§ **What you should do**
Using the listing below, extract each line that has the word "scene" in it.

##########

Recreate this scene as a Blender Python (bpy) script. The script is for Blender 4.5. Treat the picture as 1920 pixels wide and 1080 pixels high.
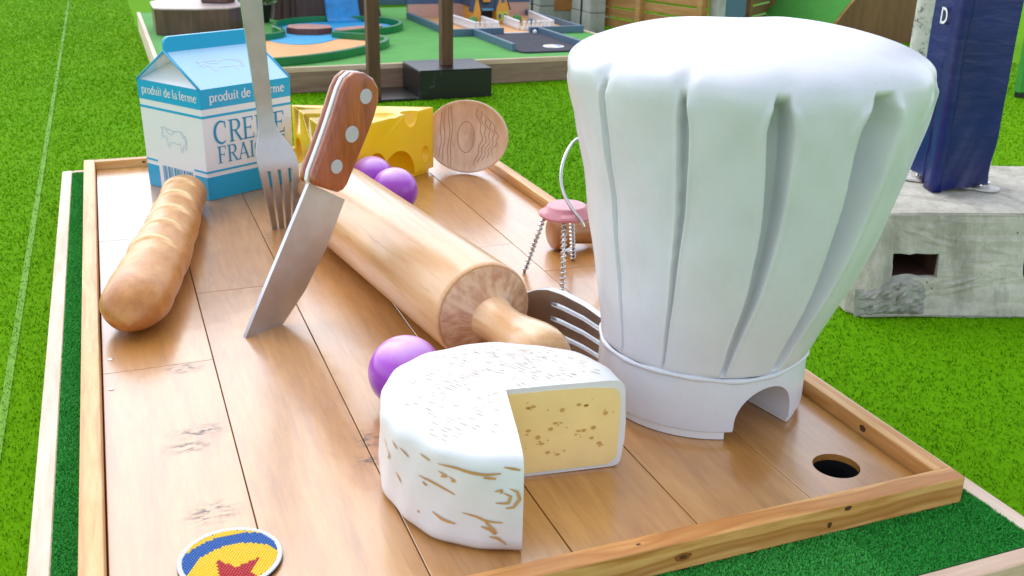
import bpy, bmesh, math, random
import numpy as np
from mathutils import Vector, Matrix, noise
random.seed(7); rng = np.random.default_rng(7)
PI = math.pi; R = math.radians
for o in list(bpy.data.objects): bpy.data.objects.remove(o)
S = bpy.context.scene
COL = S.collection

# ------------------------------------------------------------------ camera
cd = bpy.data.cameras.new('camera'); cam = bpy.data.objects.new('camera', cd); COL.objects.link(cam)
CAMPOS = Vector((0.12425, -1.61570, 1.30081))
rt = Vector((0.93181, -0.36244, 0.01913)); dn = Vector((-0.11602, -0.34740, -0.93051)); fw = Vector((0.34390, 0.86484, -0.36576))
cam.matrix_world = Matrix(((rt.x, -dn.x, -fw.x, CAMPOS.x), (rt.y, -dn.y, -fw.y, CAMPOS.y), (rt.z, -dn.z, -fw.z, CAMPOS.z), (0, 0, 0, 1)))
cd.sensor_width = 36; cd.lens = 35.569; cd.clip_start = 0.05; cd.clip_end = 500
cd.dof.use_dof = True; cd.dof.focus_distance = 2.75; cd.dof.aperture_fstop = 7.0
S.camera = cam
# ------------------------------------------------------------------ light
SUN_AZ = R(102); SUN_EL = R(52)          # direction towards the sun (azimuth from +X, counter-clockwise)
W = bpy.data.worlds.new('World'); S.world = W; W.use_nodes = True
wn = W.node_tree.nodes; wl = W.node_tree.links; wn.clear()
sky = wn.new('ShaderNodeTexSky'); sky.sky_type = 'NISHITA'; sky.sun_disc = False
sky.sun_elevation = SUN_EL; sky.sun_rotation = PI/2 - SUN_AZ; sky.air_density = 1.0; sky.dust_density = 1.2; sky.ozone_density = 1.0
hs = wn.new('ShaderNodeHueSaturation'); hs.inputs['Saturation'].default_value = 0.45
bg = wn.new('ShaderNodeBackground'); bg.inputs['Strength'].default_value = 0.15
wo = wn.new('ShaderNodeOutputWorld')
wl.new(sky.outputs[0], hs.inputs['Color']); wl.new(hs.outputs[0], bg.inputs[0]); wl.new(bg.outputs[0], wo.inputs[0])
ld = bpy.data.lights.new('sun', 'SUN'); ld.energy = 0.5; ld.angle = R(85); ld.color = (1, .975, .95)
sun = bpy.data.objects.new('sun', ld); COL.objects.link(sun)
sd = Vector((math.cos(SUN_EL)*math.cos(SUN_AZ), math.cos(SUN_EL)*math.sin(SUN_AZ), math.sin(SUN_EL)))
sun.rotation_euler = sd.to_track_quat('Z', 'Y').to_euler()
S.view_settings.view_transform = 'Standard'; S.view_settings.look = 'None'
S.view_settings.gamma = 1; S.view_settings.exposure = 1.2

# ------------------------------------------------------------------ helpers
def srgb(r, g, b):
    f = lambda c: (c/255/12.92) if c/255 <= .04045 else ((c/255+.055)/1.055)**2.4
    return (f(r), f(g), f(b), 1)
def empty(name, loc=(0, 0, 0)):
    o = bpy.data.objects.new(name, None); o.empty_display_size = .05; COL.objects.link(o); o.location = loc; return o
def tag(o, label, cat=None, group=None, kind=None):
    if label: o['label'] = label
    if cat: o['category'] = cat
    if group: o['group'] = group
    if kind: o['kind'] = kind
    return o
def thing(name, label, cat, loc=(0, 0, 0), group=None): return tag(empty(name, loc), label, cat, group)
def wloc(p):
    v = Vector((0, 0, 0))
    while p is not None: v += Vector(p.location); p = p.parent
    return v
def link(name, me, mat, parent=None, smooth=False, world=True):
    o = bpy.data.objects.new(name, me); COL.objects.link(o)
    if mat is not None:
        for m in (mat if isinstance(mat, (list, tuple)) else [mat]): me.materials.append(m)
    if smooth:
        me.polygons.foreach_set('use_smooth', [True]*len(me.polygons))
    if parent is not None:
        o.parent = parent
        if world: o.location = -wloc(parent)
    return o
def mesh(name, verts, faces, mat, parent=None, smooth=False, mi=None, fix=True):
    me = bpy.data.meshes.new(name); me.from_pydata([tuple(v) for v in verts], [], faces); me.update()
    if fix:
        bm = bmesh.new(); bm.from_mesh(me); bmesh.ops.recalc_face_normals(bm, faces=bm.faces); bm.to_mesh(me); bm.free()
    o = link(name, me, mat, parent, smooth)
    if mi: me.polygons.foreach_set('material_index', mi)
    return o
def frombm(name, bm, mat, parent=None, smooth=False, auto=None):
    me = bpy.data.meshes.new(name); bm.to_mesh(me); bm.free(); o = link(name, me, mat, parent, smooth)
    if auto: me.set_sharp_from_angle(angle=auto)
    return o
def bmbox(bm, a, b, bevel=0, seg=1):
    x0, y0, z0 = a; x1, y1, z1 = b
    v = [bm.verts.new(p) for p in ((x0,y0,z0),(x1,y0,z0),(x1,y1,z0),(x0,y1,z0),(x0,y0,z1),(x1,y0,z1),(x1,y1,z1),(x0,y1,z1))]
    f = [bm.faces.new([v[i] for i in q]) for q in ((3,2,1,0),(4,5,6,7),(0,1,5,4),(1,2,6,5),(2,3,7,6),(3,0,4,7))]
    if bevel:
        es = list({e for q in f for e in q.edges})
        bmesh.ops.bevel(bm, geom=es, offset=bevel, segments=seg, affect='EDGES', profile=.5)
def box(name, a, b, mat, parent=None, bevel=0, seg=1):
    bm = bmesh.new(); bmbox(bm, a, b, bevel, seg); return frombm(name, bm, mat, parent)
def prism(name, pts, z0, z1, mat, parent=None, bevel=0, smooth=False, seg=1, auto=None):
    bm = bmesh.new(); n = len(pts)
    A = [bm.verts.new((p[0], p[1], z0)) for p in pts]; B = [bm.verts.new((p[0], p[1], z1)) for p in pts]
    bm.faces.new(A[::-1]); bm.faces.new(B)
    for i in range(n): bm.faces.new((A[i], A[(i+1) % n], B[(i+1) % n], B[i]))
    bmesh.ops.recalc_face_normals(bm, faces=bm.faces)
    if bevel: bmesh.ops.bevel(bm, geom=[e for e in bm.edges if e.calc_face_angle(0) > .5], offset=bevel, segments=seg, affect='EDGES', profile=.5)
    return frombm(name, bm, mat, parent, smooth, auto)
def lathe_data(prof, n=48, M=None, cap=True):
    V = []; F = []
    for r, z in prof:
        for i in range(n):
            a = 2*PI*i/n; V.append(Vector((r*math.cos(a), r*math.sin(a), z)))
    m = len(prof)
    for j in range(m-1):
        for i in range(n): F.append((j*n+i, j*n+(i+1) % n, (j+1)*n+(i+1) % n, (j+1)*n+i))
    if cap: F.append(tuple(range(n))[::-1]); F.append(tuple((m-1)*n+i for i in range(n)))
    if M is not None: V = [M @ v for v in V]
    return V, F
def lathe(name, prof, mat, parent=None, n=48, M=None, auto=R(40)):
    V, F = lathe_data(prof, n, M); o = mesh(name, V, F, mat, parent, True)
    o.data.set_sharp_from_angle(angle=auto); return o
def tube(name, pts, r, mat, parent=None, n=8, closed=False):
    pts = [Vector(p) for p in pts]; V = []; F = []; m = len(pts)
    rs = r if isinstance(r, (list, tuple)) else [r]*m
    up = Vector((0, 0, 1)); prev = None
    for i, p in enumerate(pts):
        d = (pts[min(i+1, m-1)] - pts[max(i-1, 0)]).normalized()
        if prev is None: u = d.orthogonal().normalized()
        else: u = (prev - d*prev.dot(d)).normalized()
        prev = u; v = d.cross(u)
        for k in range(n):
            a = 2*PI*k/n; V.append(p + (u*math.cos(a) + v*math.sin(a))*rs[i])
    for i in range(m-1):
        for k in range(n): F.append((i*n+k, i*n+(k+1) % n, (i+1)*n+(k+1) % n, (i+1)*n+k))
    F.append(tuple(range(n))[::-1]); F.append(tuple((m-1)*n+k for k in range(n)))
    return mesh(name, V, F, mat, parent, True)
def boolean(o, cutters):
    """subtract the cutter meshes from o, keep the result as o's mesh"""
    for c in cutters:
        md = o.modifiers.new('cut', 'BOOLEAN'); md.operation = 'DIFFERENCE'; md.object = c; md.solver = 'EXACT'
    bpy.context.view_layer.update()
    dg = bpy.context.evaluated_depsgraph_get()
    me = bpy.data.meshes.new_from_object(o.evaluated_get(dg)); o.modifiers.clear()
    o.data = me
    for c in cutters: bpy.data.objects.remove(c)
    return o
def smooth_angle(o, a=R(35)):
    me = o.data; me.polygons.foreach_set('use_smooth', [True]*len(me.polygons)); me.set_sharp_from_angle(angle=a)
def sphere(name, c, r, mat, parent=None, seg=24, rings=16, scale=(1, 1, 1)):
    bm = bmesh.new(); bmesh.ops.create_uvsphere(bm, u_segments=seg, v_segments=rings, radius=r)
    for v in bm.verts: v.co = Vector((v.co.x*scale[0], v.co.y*scale[1], v.co.z*scale[2])) + Vector(c)
    return frombm(name, bm, mat, parent, True)
def ss(a, b, x):
    t = max(0, min(1, (x-a)/(b-a))); return t*t*(3-2*t)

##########

§ **Solution to the problem**
Recreate this scene as a Blender Python (bpy) script. The script is for Blender 4.5. Treat the picture as 1920 pixels wide and 1080 pixels high.
S = bpy.context.scene